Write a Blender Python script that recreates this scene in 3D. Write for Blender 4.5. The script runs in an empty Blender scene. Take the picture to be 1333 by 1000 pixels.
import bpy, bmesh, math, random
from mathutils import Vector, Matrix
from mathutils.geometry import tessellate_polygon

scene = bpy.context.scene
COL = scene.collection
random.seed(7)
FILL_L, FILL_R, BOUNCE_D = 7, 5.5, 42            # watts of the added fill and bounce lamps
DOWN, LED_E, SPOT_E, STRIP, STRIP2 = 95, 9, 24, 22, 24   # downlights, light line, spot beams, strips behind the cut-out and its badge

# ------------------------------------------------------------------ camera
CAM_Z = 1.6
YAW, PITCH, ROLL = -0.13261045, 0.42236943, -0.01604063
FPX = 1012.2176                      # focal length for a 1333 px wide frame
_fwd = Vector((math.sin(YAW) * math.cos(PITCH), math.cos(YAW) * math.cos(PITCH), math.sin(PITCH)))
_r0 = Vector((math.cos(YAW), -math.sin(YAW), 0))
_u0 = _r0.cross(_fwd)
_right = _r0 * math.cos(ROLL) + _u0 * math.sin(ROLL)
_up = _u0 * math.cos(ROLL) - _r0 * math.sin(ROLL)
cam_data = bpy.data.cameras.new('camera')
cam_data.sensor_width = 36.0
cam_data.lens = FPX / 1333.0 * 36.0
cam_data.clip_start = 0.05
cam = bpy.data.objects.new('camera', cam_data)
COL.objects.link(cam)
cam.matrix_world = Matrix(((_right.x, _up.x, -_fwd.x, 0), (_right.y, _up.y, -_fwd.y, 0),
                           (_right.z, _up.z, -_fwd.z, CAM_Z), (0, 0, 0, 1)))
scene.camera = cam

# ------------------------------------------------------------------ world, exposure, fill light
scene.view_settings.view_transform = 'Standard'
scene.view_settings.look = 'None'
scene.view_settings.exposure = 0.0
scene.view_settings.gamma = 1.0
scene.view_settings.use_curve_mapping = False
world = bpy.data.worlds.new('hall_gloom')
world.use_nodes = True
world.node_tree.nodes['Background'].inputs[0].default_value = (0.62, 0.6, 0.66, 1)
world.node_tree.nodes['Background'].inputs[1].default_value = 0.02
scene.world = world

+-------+

Stated exercise: Reproduce the material above without altering a single character.

Correct result:
Write a Blender Python script that recreates this scene in 3D. Write for Blender 4.5. The script runs in an empty Blender scene. Take the picture to be 1333 by 1000 pixels.
import bpy, bmesh, math, random
from mathutils import Vector, Matrix
from mathutils.geometry import tessellate_polygon

scene = bpy.context.scene
COL = scene.collection
random.seed(7)
FILL_L, FILL_R, BOUNCE_D = 7, 5.5, 42            # watts of the added fill and bounce lamps
DOWN, LED_E, SPOT_E, STRIP, STRIP2 = 95, 9, 24, 22, 24   # downlights, light line, spot beams, strips behind the cut-out and its badge

# ------------------------------------------------------------------ camera
CAM_Z = 1.6
YAW, PITCH, ROLL = -0.13261045, 0.42236943, -0.01604063
FPX = 1012.2176                      # focal length for a 1333 px wide frame
_fwd = Vector((math.sin(YAW) * math.cos(PITCH), math.cos(YAW) * math.cos(PITCH), math.sin(PITCH)))
_r0 = Vector((math.cos(YAW), -math.sin(YAW), 0))
_u0 = _r0.cross(_fwd)
_right = _r0 * math.cos(ROLL) + _u0 * math.sin(ROLL)
_up = _u0 * math.cos(ROLL) - _r0 * math.sin(ROLL)
cam_data = bpy.data.cameras.new('camera')
cam_data.sensor_width = 36.0
cam_data.lens = FPX / 1333.0 * 36.0
cam_data.clip_start = 0.05
cam = bpy.data.objects.new('camera', cam_data)
COL.objects.link(cam)
cam.matrix_world = Matrix(((_right.x, _up.x, -_fwd.x, 0), (_right.y, _up.y, -_fwd.y, 0),
                           (_right.z, _up.z, -_fwd.z, CAM_Z), (0, 0, 0, 1)))
scene.camera = cam

# ------------------------------------------------------------------ world, exposure, fill light
scene.view_settings.view_transform = 'Standard'
scene.view_settings.look = 'None'
scene.view_settings.exposure = 0.0
scene.view_settings.gamma = 1.0
scene.view_settings.use_curve_mapping = False
world = bpy.data.worlds.new('hall_gloom')
world.use_nodes = True
world.node_tree.nodes['Background'].inputs[0].default_value = (0.62, 0.6, 0.66, 1)
world.node_tree.nodes['Background'].inputs[1].default_value = 0.02
scene.world = world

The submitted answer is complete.